This is innumeracy masquerading as accountability.

$1.4 billion out of $269 billion—a 0.5% error rate—going to people it shouldn’t have really isn’t that big a deal for money that had to get out the door immediately. https://www.washingtonpost.com/us-policy/2020/06/25/irs-stimulus-checks-dead-people-gao/
Why do some newspapers love stories about things like dead people getting checks? Because it lets them look they're holding power accountable without being ideological.

Everyone, after all, can agree that dead people shouldn't be getting money...
The question, though, is how big a problem this really is. Readers need context.
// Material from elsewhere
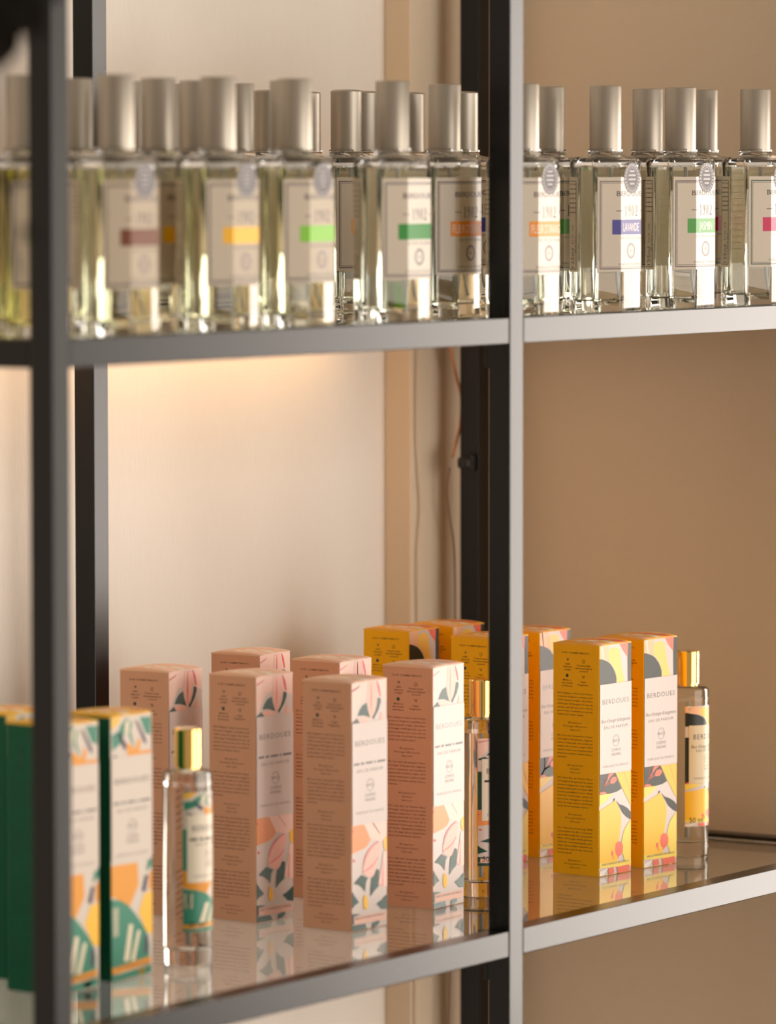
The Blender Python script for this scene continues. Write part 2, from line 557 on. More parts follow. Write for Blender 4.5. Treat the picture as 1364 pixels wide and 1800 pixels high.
GREEN=[
 ('teal',[(0.02,0.934),(0.187,0.943),(0.244,0.967),(0.393,0.992),(0.522,0.974),(0.483,0.938),(0.591,0.874),(0.5,0.9),(0.373,0.952),(0.259,0.899),(0.036,0.872)]),
 ('plum',[(0.15,0.944),(0.242,0.936),(0.388,0.89),(0.35,0.866),(0.277,0.886)]),
 ('plum',[(0.596,0.978),(0.652,0.977),(0.87,0.9),(0.869,0.881),(0.796,0.895)]),
 ('plum',[(0.035,0.854),(0.109,0.856),(0.293,0.828),(0.255,0.82)]),
 ('teal',[(0.708,0.989),(0.986,0.986),(0.982,0.916),(0.853,0.924)]),
 ('amber',[(0.388,0.89),(0.462,0.895),(0.591,0.868),(0.685,0.912),(0.74,0.896),(0.701,0.86),(0.979,0.861),(0.977,0.836),(0.422,0.827)]),
 ('cream',[(0.356,0.977),(0.467,0.987),(0.427,0.926),(0.335,0.94)]),
 ('yellow',[(0.023,0.999),(0.264,0.997),(0.151,0.969),(0.021,0.953)]),
 ('amber',[(0,0.438),(0.642,0.437),(0.667,0.351),(0.449,0.274),(0.23,0.301),(0,0.321)]),
 ('yellow',[(1,0.322),(0.801,0.312),(0.668,0.246),(0.848,0.166),(1,0.154)]),
 ('amber',[(1,0.399),(0.934,0.388),(0.912,0.327),(1,0.325)]),
 ('plum',[(0.823,0.384),(0.904,0.383),(0.838,0.32),(0.739,0.325)]),
 ('teal',[(1,0.448),(0.9,0.438),(0.86,0.396),(1,0.417)]),
 ('teal',[(0,0.312),(0.23,0.302),(0.394,0.282),(0.558,0.248),(0.739,0.202),(0.866,0.163),(0.926,0.118),(0.915,0.057),(0,0.019)]),
 ('cream',[(0.026,0.277),(0.173,0.277),(0.168,0.17),(0.039,0.166)]),
 ('cream',[(0.427,0.208),(0.526,0.203),(0.42,0.067),(0.292,0.069)]),
 ('cream',[(0.628,0.179),(0.709,0.175),(0.567,0.064),(0.468,0.066)]),
 ('plum',[(0.81,0.151),(0.902,0.15),(0.862,0.083),(0.788,0.087)]),
 ('amber',[(0,0.05),(0.953,0.07),(0.951,0.043),(0.014,0.025)]),
 ('teal',[(0,0.019),(0.969,0.039),(0.967,0.007),(0,0)]),
 ('yellow',[(0.602,0.025),(0.859,0.034),(0.729,0.002)]),
]
M_LED = principled('led_diffuser', (0.9, 0.7, 0.4), 0.5, emis=(1.0, 0.60, 0.28), estr=15.0)
M_ALU = principled('led_profile', (0.3, 0.3, 0.3), 0.4, metal=1.0)
leds = ((-W - 0.1, -0.02, 'warm light strip under the upper shelf at the far left'),
        (PW + 0.004, 0.38, 'warm light strip under the upper shelf glowing on the back wall'))
for x0, x1, lb in leds:
    r = empty('light_strip', (x0, DP + PD + 0.002, HS - RH + 0.006), 0, lb, 'light')
    link('housing', box_mesh((0, 0.0, -0.003), (x1 - x0, 0.010, 0.0)), M_ALU, r)
    link('diffuser', box_mesh((0.001, 0.001, -0.0045), (x1 - x0 - 0.001, 0.009, -0.0031)), M_LED, r)
    link('diffuser', box_mesh((0.001, 0.001, 0.0001), (x1 - x0 - 0.001, 0.009, 0.0015)), M_LED, r)

# cables and clip on the back post
cab = ink('cable_copper', (206, 140, 92), 0.5)
o = link('power_cable', tube_mesh(spline([(0.476, 0.350, 0.374), (0.4800, 0.350, 0.350), (0.4860, 0.349, 0.330), (0.492, 0.348, 0.3135), (0.4905, 0.348, 0.296), (0.485, 0.348, 0.282), (0.479, 0.348, 0.270)]), 0.0011), cab)
o['label'] = 'thin copper coloured cable running from the upper shelf down to the black clip'
o['category'] = 'cable'
o = link('power_cable', tube_mesh(spline([(0.4785, 0.350, 0.262), (0.476, 0.351, 0.245), (0.480, 0.351, 0.225), (0.486, 0.351, 0.20), (0.4875, 0.351, 0.15), (0.485, 0.351, 0.10), (0.487, 0.351, 0.02), (0.480, 0.351, -0.12), (0.474, 0.351, -0.3), (0.47, 0.351, FL + 0.001)]), 0.0006), ink('cable_tan', (120, 88, 60), 0.6))
o['label'] = 'thin brown cable hanging below the black clip beside the back post'
o['category'] = 'cable'
o = link('loose_cable', tube_mesh(spline([(0.4545, 0.3632, 0.372), (0.4525, 0.3632, 0.30), (0.4545, 0.3632, 0.262), (0.4575, 0.3632, 0.235), (0.4555, 0.3632, 0.215), (0.4535, 0.3632, 0.19), (0.4545, 0.3632, 0.1), (0.4515, 0.3632, -0.02), (0.4505, 0.3632, -0.15), (0.452, 0.3632, FL + 0.001)]), 0.0006), ink('cable_cream', (204, 180, 150), 0.6))
o['label'] = 'cream wire running down the wall pilaster'
o['category'] = 'cable'
bm = bmesh.new()
add_box(bm, (-0.006, -0.004, -0.006), (0.0005, 0.004, 0.006), 0.001)
add_box(bm, (-0.0135, -0.005, -0.0045), (-0.005, 0.005, 0.0045), 0.0025)
clip = link('cable_clip', to_mesh('clip', bm), M_BLACK, loc=(W, DP + 0.006, 0.2665))
clip['label'] = 'small black cable clip on the back post behind the middle front post'
clip['category'] = 'clip'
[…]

Dollar figures don't give it, since any level of waste in a $20 trillion economy is going to sound huge compared to a single family's income.
Take this front-page story from 2013 about Social Security paying out $133 million to dead people over the previous few years. That sounds bad until you realize, as @DeanBaker13 pointed out, that this meant just 0.006% of its benefits went to dead people. https://cepr.net/social-security-paid-out-0006-percent-of-benefits-to-dead-people/
The real point is that these kind of stories actually *aren't* non-ideological. If you breathlessly report that a 99.994% success rate means that the government is stupidly wasting your money, you're playing into anti-government talking points while also misinforming readers.